Find p

It's clear that $p$ is not $2$ or $29$ . So let's assume $p$ is an odd prime not equal to $29$ . $p | 58n^2+1$ iff $p | (58n)^2+58$ iff $(58n)^2\equiv -58\bmod p$ iff $\bigl(\frac{-58}{p}\bigr) = 1$ iff $\bigl(\frac{-2}{p}\bigr) = \bigl(\frac{29}{p}\bigr)=\bigl(\frac{p}{29}\bigr)$ .

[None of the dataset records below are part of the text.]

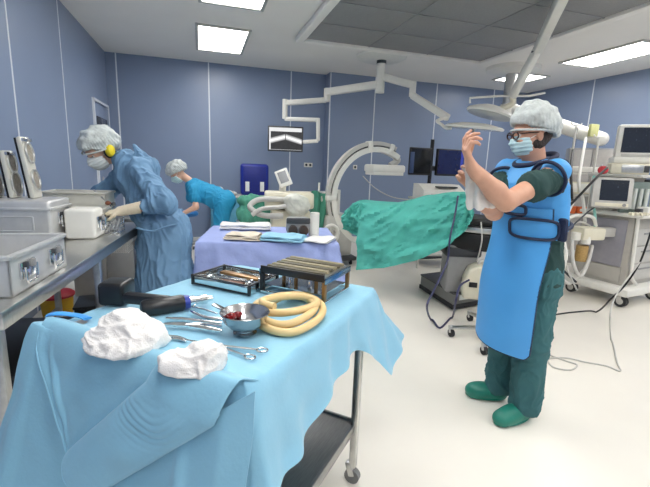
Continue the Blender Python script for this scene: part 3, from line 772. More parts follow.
# vital-signs monitor on the shelf, module box below it
zs = 1.4335
p = V((4.650, 3.418, 1.482))
md_ = thing('monitor_module', 'cream module box with a steel band, under the patient monitor', 'medical module', (p.x-.04, p.y, zs), R(-40))
MB().box((0, 0, .06), (.36, .2, .12), 0, .012).build('case', m_cream, md_)
MB().box((.02, -.101, .06), (.2, .008, .085), 0, .002).build('steel_band', m_steel, md_)
MB().box((.15, -.102, .06), (.05, .008, .07), 0, .002).build('dark_slot', m_dark, md_)
pm = thing('patient_monitor', 'white framed patient monitor with a black trace screen, highest on the anaesthesia machine', 'patient monitor', (p.x+.02, p.y, zs+.121), R(-40))
MB().box((.02, .06, .035), (.44, .26, .07), 0, .02).build('foot', m_white, pm)
o = MB().box((.04, .02, .24), (.46, .1, .37), 0, .03).build('frame', m_white, pm)
MB().box((.03, -.032, .255), (.34, .006, .27)).build('screen', m_scr, o)
MB().box((.03, -.033, .085), (.32, .008, .03), 0, .003).build('key_row', m_lgrey, o)
MB().box((.26, .0, .16), (.05, .14, .26), 0, .015).build('side_module', m_cream, pm)

# equipment rack behind the man's shoulder with drip poles
p = V((5.086, 4.344, 0.417)); p.z = 0
rk = thing('supply_rack', 'cream and grey supply rack with shelves of small gear behind the man with the apron', 'rack', p, R(-30))
zr = [((5.097, 4.436, 0.880))[2], ((5.103, 4.489, 1.147))[2], ((5.110, 4.547, 1.441))[2]]
for z in [.3]+zr: MB().box((0, .1, z-.02), (.62, .4, .025), 0, .005).build('shelf', m_lgrey, rk)
for x in (-.29, .29):
    for y in (-.08, .28): MB().cyl((x, y, 0.0), (x, y, zr[2]+.12), .014, n=10).build('upright', m_steel, rk)
MB().box((0, .1, zr[1]+.08), (.54, .34, .16), 0, .01).build('drawer_box', m_cream, rk)
for i in range(3): MB().box((-.17+.17*i, -.075, zr[1]+.08), (.15, .012, .12), 0, .004).build('drawer_front', m_white, rk)
MB().box((0, .1, zr[2]+.04), (.5, .3, .07), 0, .01).build('white_tray', m_white, rk)
def small(name, label, cat, px, col, d, zz):
    q = V(px); return tag(MB().box((0, 0, d[2]/2), d, 0, .008).build(name, mat(name+'_mat', col, rough=.4), None, (q.x, q.y, zz), R(-30)), label, cat)
small('plastic_bin', 'small orange plastic bin on the supply rack behind the man', 'bin', (4.917, 4.407, 0.983), srgb(226, 110, 50), (.2, .14, .1), zr[0]-.007)
small('plastic_bin', 'small blue plastic bin behind the orange one on the supply rack', 'bin', (5.163, 4.384, 0.986), srgb(80, 150, 200), (.16, .14, .09), zr[0]-.007)
q = V((5.779, 4.886, 0.209))
tc_ = thing('tall_cabinet', 'tall grey cabinet with narrow doors at the right wall behind the supply rack', 'cabinet', (q.x, q.y, 0), R(-40))
zc_ = ((5.801, 5.208, 1.809))[2]
MB().box((0, .1, zc_/2), (.62, .36, zc_), 0, .01).build('carcass', m_grey, tc_)
for x in (-.155, .155):
    o = MB().box((x, -.09, zc_/2+.03), (.29, .02, zc_-.12), 0, .005).build('door', mat('cabinet_door', srgb(168, 164, 160), rough=.45), tc_); MB().obox((x*.25, -.108, 1.0), (x*.25, -.108, 1.15), .014, .014, .004).build('handle', m_steel, o)
def stand(label, px, topz, lean=0):
    q = V(px); t = thing('drip_stand', label, 'drip stand', (q.x, q.y, 0))
    MB().cyl((0, 0, .05), (lean, 0, topz), .013, n=12).build('pole', m_white, t)
    o = MB(); o.sweep(catmull([(lean-.09, 0, topz+.03), (lean-.06, 0, topz), (lean+.06, 0, topz), (lean+.09, 0, topz+.03)], 4), .008, 8); o.build('hook_bar', m_white, t)
    for k in range(4): MB().obox((0, 0, .05), (.17*cos(k*pi/2), .17*sin(k*pi/2), .02), .03, .025, .006).build('foot', m_steel, t)
    return t
q = V((4.891, 4.062, 1.085)); stand('white drip stand rising beside the anaesthesia machine below the white boom', (q.x, q.y, 0), ((4.922, 4.217, 1.887))[2])
q = V((4.955, 4.357, 1.058)); stand('white drip stand farther back, between the man and the supply rack', (q.x-.25, q.y-.1, 0), ((4.951, 4.560, 2.040))[2])
m_cable = mat('black_cable', srgb(24, 24, 26), rough=.5)
cable('black_hose', [(5.031, 4.536, 2.043), (4.704, 4.252, 1.724), (4.320, 3.886, 1.437), (4.147, 3.660, 1.116)], .016, m_cable, 'dark hose hanging from the white boom behind the man')
cable('white_hose', [(5.331, 4.632, 1.929), (4.815, 4.192, 1.599), (4.410, 3.834, 1.321), (4.179, 3.546, 1.127), (4.059, 3.376, 0.898)], .018, m_white, 'pale hose hanging from the white boom to the breathing block')
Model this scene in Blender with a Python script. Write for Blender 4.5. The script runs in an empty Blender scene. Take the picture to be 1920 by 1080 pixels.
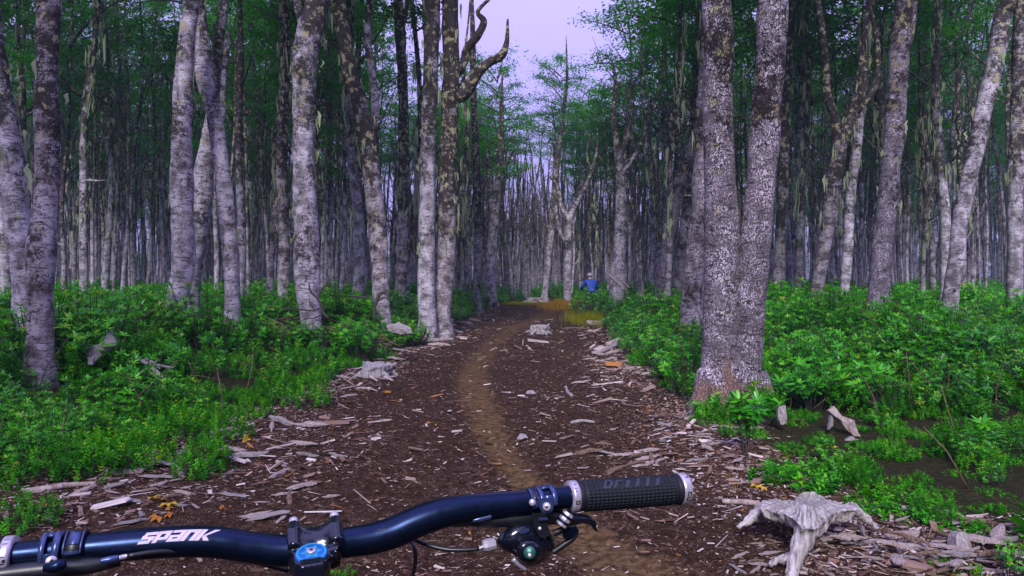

By listing $k^2\bmod 29$ for $1\le k \le 14$ , it's easy to see that if $p<29$ , then $\bigl(\frac{p}{29}\bigr)=1$ iff $p=5,7,13,23$ . But $\bigl(\frac{-2}{p}\bigr)=1$ iff $p\equiv 1,3\bmod 8$ Hence there is no odd prime $p<29$ such that $\bigl(\frac{-2}{p}\bigr) =\bigl(\frac{p}{29}\bigr)$ .

If $p=31$ , then $\bigl(\frac{p}{29}\bigr) = \bigl(\frac{2}{29}\bigr)=-1$ and $\bigl(\frac{-2}{p}\bigr) = -1$ . Therefore $p=31$ is the smallest prime such that $p | 58n^2+1$ for some $n$ .

Well of course you can easily write a program to check cases.. but what's the point?

There is no need to check for 2 as $p$ cannot be even.